Last year, at Father’s Day, there was a single $25 (or so, I’m not certain) pack of Modern Masters 2013 for me from a friend. I had to stop and think about what the pack had cost, what it was likely to contain, and whether I wanted to open it.

While I considered all of this, he got impatient with me and told me to open it. So I did. Hello, $25 Grand Arbiter Augustin IV! Hello foil Mothdust Changeling! Hello, not-valuable-uncommons and commons!

So this week, I want to give you all some buying advice.

Gift #1: Store Credit

Not all local stores do this, and not everyone has a store they can go to. But you should look at it for the Magic player in your life. Maybe they want a draft. Or a sweet foil. Or twenty sodas. Who’s to say? But you’ll be getting them what they want, and that’s the best sort of gift.

Really, that’s the best advice anyone could give. You’re supporting a brick-and-mortar store, you’re enabling in-person, healthy gaming. Whatever they end up spending it on, godspeed.

This also applies to big online sites. Lots of them offer gift certificates, and while you can’t buy drafts with such a gift, you can still enable someone to make their own financial decision, instead of the crapshoot of opening packs.

Gift #2: Etsy

Have you seen the ridiculously sweet things you can buy on Etsy for people who play Magic? I don’t want to link them, for fear of favoritism, but here’s a sampling:

  • Five colors of shotglasses
  • Magic-themed wall art
  • Deck boxes, 60 cards up to a whole Cube
  • Bags/Binders/Carriers
  • Dice (oh that’s a rabbit hole, is custom dice)
  • Apparel
  • And so on!

My point is that rather than try to guess what sort of accessories someone would want, simply enable them to get the ones that they think are amazing.

Gift #3: Time

If you’re someone who has no responsibilities, then this gift won’t apply to you. Me, I appreciate when someone close to me says, “I’ve got the kids tonight. Go draft twice in a row and sprinkle in a Commander game and some trading.”

That’s a gift. Maybe you want to help someone travel to a GP or other big event, and you offer to feed the cat or something. You’re enabling someone to take longer and have an experience–something we remember for a longer time and with greather satisfaction than owning a thing.

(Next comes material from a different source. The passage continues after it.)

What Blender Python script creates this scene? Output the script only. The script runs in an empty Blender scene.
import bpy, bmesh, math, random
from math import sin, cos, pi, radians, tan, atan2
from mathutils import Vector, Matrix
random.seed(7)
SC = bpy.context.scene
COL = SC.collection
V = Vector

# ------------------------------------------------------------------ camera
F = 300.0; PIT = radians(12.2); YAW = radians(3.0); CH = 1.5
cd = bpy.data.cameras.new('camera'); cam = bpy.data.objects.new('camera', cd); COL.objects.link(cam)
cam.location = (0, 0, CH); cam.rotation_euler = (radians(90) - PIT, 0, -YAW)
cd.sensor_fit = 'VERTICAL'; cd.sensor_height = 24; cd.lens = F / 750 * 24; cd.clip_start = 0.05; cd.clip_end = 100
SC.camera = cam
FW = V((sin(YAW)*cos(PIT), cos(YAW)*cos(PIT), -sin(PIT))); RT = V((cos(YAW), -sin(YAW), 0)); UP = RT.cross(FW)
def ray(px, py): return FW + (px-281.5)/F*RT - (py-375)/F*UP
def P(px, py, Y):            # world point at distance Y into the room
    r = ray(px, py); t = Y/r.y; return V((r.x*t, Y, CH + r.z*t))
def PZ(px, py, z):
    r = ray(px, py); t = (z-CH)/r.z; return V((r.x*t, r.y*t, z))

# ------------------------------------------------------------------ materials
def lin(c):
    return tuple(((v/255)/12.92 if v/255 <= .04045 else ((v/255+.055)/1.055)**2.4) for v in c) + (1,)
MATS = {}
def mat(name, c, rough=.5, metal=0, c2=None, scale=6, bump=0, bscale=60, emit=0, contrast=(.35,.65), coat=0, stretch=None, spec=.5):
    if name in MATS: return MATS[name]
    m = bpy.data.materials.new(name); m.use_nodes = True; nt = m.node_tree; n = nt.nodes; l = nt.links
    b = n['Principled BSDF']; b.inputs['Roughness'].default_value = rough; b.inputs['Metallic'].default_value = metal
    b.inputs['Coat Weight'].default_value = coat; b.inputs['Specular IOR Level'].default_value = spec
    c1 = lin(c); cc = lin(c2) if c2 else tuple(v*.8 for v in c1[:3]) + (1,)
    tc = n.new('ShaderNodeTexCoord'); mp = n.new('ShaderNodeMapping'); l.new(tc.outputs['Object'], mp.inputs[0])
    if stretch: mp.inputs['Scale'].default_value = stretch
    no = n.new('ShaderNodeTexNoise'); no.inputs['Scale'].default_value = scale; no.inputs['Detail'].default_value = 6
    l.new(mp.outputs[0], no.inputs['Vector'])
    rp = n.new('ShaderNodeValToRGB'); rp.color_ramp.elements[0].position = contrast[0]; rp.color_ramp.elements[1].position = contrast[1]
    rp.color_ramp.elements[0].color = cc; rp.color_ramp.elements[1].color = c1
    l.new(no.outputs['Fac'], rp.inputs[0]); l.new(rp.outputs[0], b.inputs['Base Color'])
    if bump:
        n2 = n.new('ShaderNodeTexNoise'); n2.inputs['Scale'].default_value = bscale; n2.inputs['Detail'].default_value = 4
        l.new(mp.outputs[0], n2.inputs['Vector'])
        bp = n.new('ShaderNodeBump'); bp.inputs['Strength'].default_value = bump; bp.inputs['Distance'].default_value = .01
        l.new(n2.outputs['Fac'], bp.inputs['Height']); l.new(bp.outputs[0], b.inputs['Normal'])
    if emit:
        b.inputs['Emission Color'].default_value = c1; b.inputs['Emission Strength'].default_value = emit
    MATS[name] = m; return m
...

Gift #4: Things they hesitate on for some reason

I’m donating to two different Patreon accounts these days. Both have episodic content that I enjoy a lot and I want to support. Took me a long while to come around to that, though. It’s worth the price and it’s a worthwhile goal to support people who make content that I enjoy. Help someone else do the same.

Buy someone a membership at a site that will help them track prices, organize collections, and read great articles from some of the best financial minds in the business. ProTrader is only five bucks a month! What a deal!

 

My goal here is to get you thinking about more than just crass packs. There’s endless things to gift someone, and that doesn’t even take into account things you might make them. But do them, and yourself, a favor: skip Wizards’ promotion of boosters and go after something more functional or personal.